Normal Property Taxes. The major international oil producers pay property taxes to the state and to the municipalities. This is not unique to the producers nor is it a tax on oil production. All Alaskans pay property taxes for the many benefits we receive from living in Alaska.

Since SB21, the state’s share of property taxes has been a total of $598.4 million or $119.68 million per year. Even if these property taxes were combined with the state’s oil taxes, the major international oil producers are only paying one and one-half percent of the $50.2 billion they have received from the sale of our non-royalty oil.

The Fair Share Act. Let’s just be honest. The major international oil producers have made more per barrel from our oil fields and paid us less per barrel in oil taxes than they do anywhere else in the world with major reserves. They are not overtaxed in Alaska, and any claims to the contrary ignore the facts.

It is time for the major international oil producers to pay Alaskans a fair share again. At current oil prices, the Fair Share Act would increase the production taxes for our three largest and most profitable fields from 0-4 percent under SB21 to 10 percent. This is more than fair to the producers and represents less than the average production tax they have paid for the three decades before SB21.

Transparency.
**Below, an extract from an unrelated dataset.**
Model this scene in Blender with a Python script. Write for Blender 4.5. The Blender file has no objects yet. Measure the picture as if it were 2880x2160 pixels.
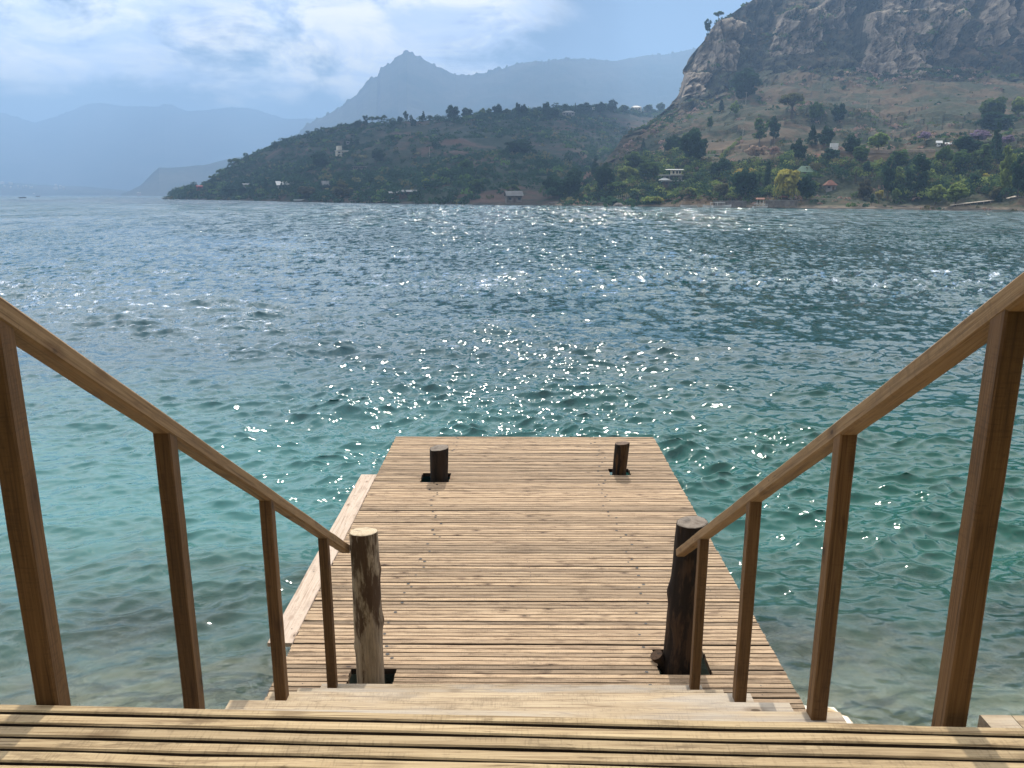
import bpy, math, random
import numpy as np
from mathutils import Vector, Matrix
from mathutils.bvhtree import BVHTree

R = math.radians
random.seed(7)
rng = np.random.default_rng(11)
scene = bpy.context.scene
C = scene.collection

# ------------------------------------------------------------------ camera
F = 2200.0                      # focal length in pixels of the 2880 x 2160 photograph
PITCH = math.atan((1080 - 547) / F)
YAW = math.atan(14 / 2140)
EYE = 4.25                      # eye height over the lake
DECK = 0.45                     # dock top over the lake
LAND = EYE - 1.40               # landing top
cam_d = bpy.data.cameras.new('camera')
cam = bpy.data.objects.new('camera', cam_d)
C.objects.link(cam)
cam.location = (0, 0, EYE)
cam.rotation_euler = (math.pi / 2 - PITCH, 0, YAW)
cam_d.sensor_width = 36.0
cam_d.lens = 36.0 * F / 2880
cam_d.clip_start = 0.05
cam_d.clip_end = 30000
scene.camera = cam
CAMR = cam.rotation_euler.to_matrix()

def ray(u, v):
    """direction in the world of a pixel of the photograph"""
    return CAMR @ Vector(((u - 1440) / F, -(v - 1080) / F, -1.0))

def at(u, v, Y):
    d = ray(u, v)
    return Vector((0, 0, EYE)) + d * (Y / d.y)

def at_z(u, v, z):
    d = ray(u, v)
    return Vector((0, 0, EYE)) + d * ((z - EYE) / d.z)

# ------------------------------------------------------------------ numpy noise
def _hash(ix, iy, iz, seed):
    h = (ix * 374761393 + iy * 668265263 + iz * 2147483647 + seed * 974634741) & 0xFFFFFFFF
    h = ((h ^ (h >> 13)) * 1274126177) & 0xFFFFFFFF
    h = ((h ^ (h >> 16)) * 2246822519) & 0xFFFFFFFF
    return ((h ^ (h >> 15)) & 0xFFFFFF) / float(0xFFFFFF)

def vnoise(p, seed=0):
    p = np.asarray(p, float)
    i = np.floor(p).astype(np.int64)
    f = p - i
    f = f * f * (3 - 2 * f)
    out = 0
    for dx in (0, 1):
        for dy in (0, 1):
            for dz in (0, 1):
                w = (f[..., 0] if dx else 1 - f[..., 0]) * (f[..., 1] if dy else 1 - f[..., 1]) * (f[..., 2] if dz else 1 - f[..., 2])
                out = out + w * _hash(i[..., 0] + dx, i[..., 1] + dy, i[..., 2] + dz, seed)
    return out * 2 - 1

def fbm(p, octaves=4, seed=0, gain=0.5):
    a, s, out = 1.0, 1.0, 0
    for o in range(octaves):
        out = out + a * vnoise(np.asarray(p) * s, seed + o * 17)
        a *= gain
        s *= 2.03
    return out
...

Our oil policies govern the development of hundreds of billions of dollars of our oil resources. They should be based on the best information possible. Such information should include the revenues, costs, and profits for each producer in each of our three major oil fields. Today, such information is not available to Alaskans—the owners of these oil resources.

The Fair Share Act will require a producer’s production tax filings for our three major oil fields to be public. Alaskans will then have the information we need to provide proper stewardship and to ensure our partnership with the major international oil producers remains fair going forward.

Robin O. Brena is a life-long Alaskan, a long-time oil and gas attorney with Brena, Bell & Walker, the Chair of Vote Yes for Alaska’s Fair Share, and the former Chair of the Oil and Gas Subcommittee for Governor Walker’s Transition Team.”